__Task__
Work through the data below and give the number of lines holding "this", nothing more.

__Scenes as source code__
╔══

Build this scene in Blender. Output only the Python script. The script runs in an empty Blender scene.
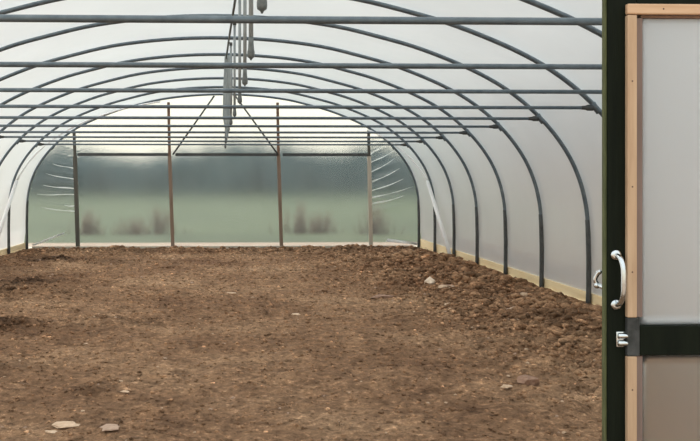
import bpy, bmesh, math, random
import numpy as np
from mathutils import Vector, Matrix
random.seed(7); rng = np.random.default_rng(11)
C = bpy.context.scene
COL = C.collection

# ------------------------------------------------------------------ dimensions (metres)
XC = -0.188            # tunnel axis
CAMH = 1.409
SP = 1.5494            # hoop spacing
YEND = 19.339          # far hoop
def HY(n): return YEND - n * SP
BARZ = 2.09
PROF = [(4.2, -0.12), (4.205, .2), (4.205, .5), (4.195, .9), (4.165, 1.15), (4.10, 1.40), (3.985, 1.66), (3.81, 1.92), (3.60, 2.15),
        (3.37, 2.345), (3.12, 2.51), (2.78, 2.68), (2.31, 2.865), (1.90, 2.985), (1.33, 3.12), (.68, 3.20), (0, 3.227)]

def catmull(pts, sub=5):
    P = [Vector(p) for p in pts]
    out = []
    for i in range(len(P) - 1):
        p0 = P[i - 1] if i > 0 else P[i] * 2 - P[i + 1]
        p1, p2 = P[i], P[i + 1]
        p3 = P[i + 2] if i + 2 < len(P) else P[i + 1] * 2 - P[i]
        for k in range(sub):
            t = k / sub
            out.append(.5 * ((2 * p1) + (-p0 + p2) * t + (2 * p0 - 5 * p1 + 4 * p2 - p3) * t * t + (-p0 + 3 * p1 - 3 * p2 + p3) * t ** 3))
    out.append(P[-1])
    return out
_full = [(x, z, 0) for x, z in PROF] + [(-x, z, 0) for x, z in PROF[:-1][::-1]]
ARC = [(v.x, v.y) for v in catmull(_full, 4)]          # right foot -> crown -> left foot, relative to axis
def prof_x(z):
    for (x0, z0), (x1, z1) in zip(PROF[:-1], PROF[1:]):
        if z0 <= z <= z1: return x0 + (x1 - x0) * (z - z0) / (z1 - z0)
    return 0
def prof_z(x):
    x = abs(x)
    for (x0, z0), (x1, z1) in zip(PROF[2:-1], PROF[3:]):
        if x1 <= x <= x0: return z0 + (z1 - z0) * (x0 - x) / max(1e-6, x0 - x1)
    return 0

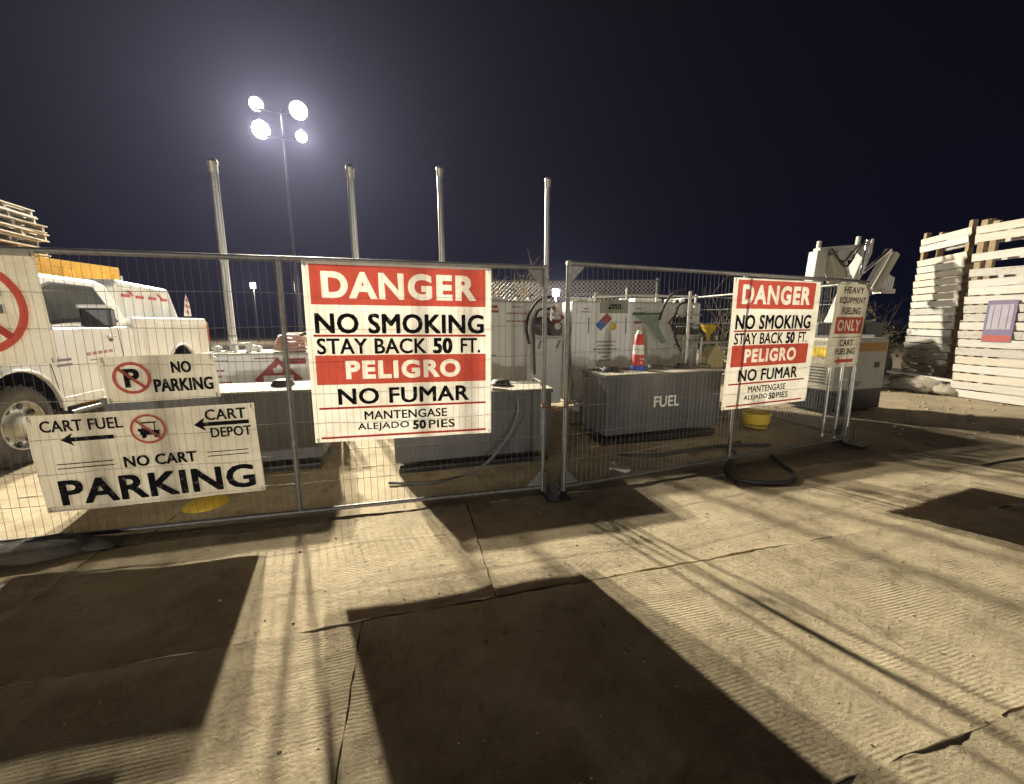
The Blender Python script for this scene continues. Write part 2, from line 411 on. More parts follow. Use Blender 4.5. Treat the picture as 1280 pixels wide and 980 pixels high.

╚══

__Correct output__
2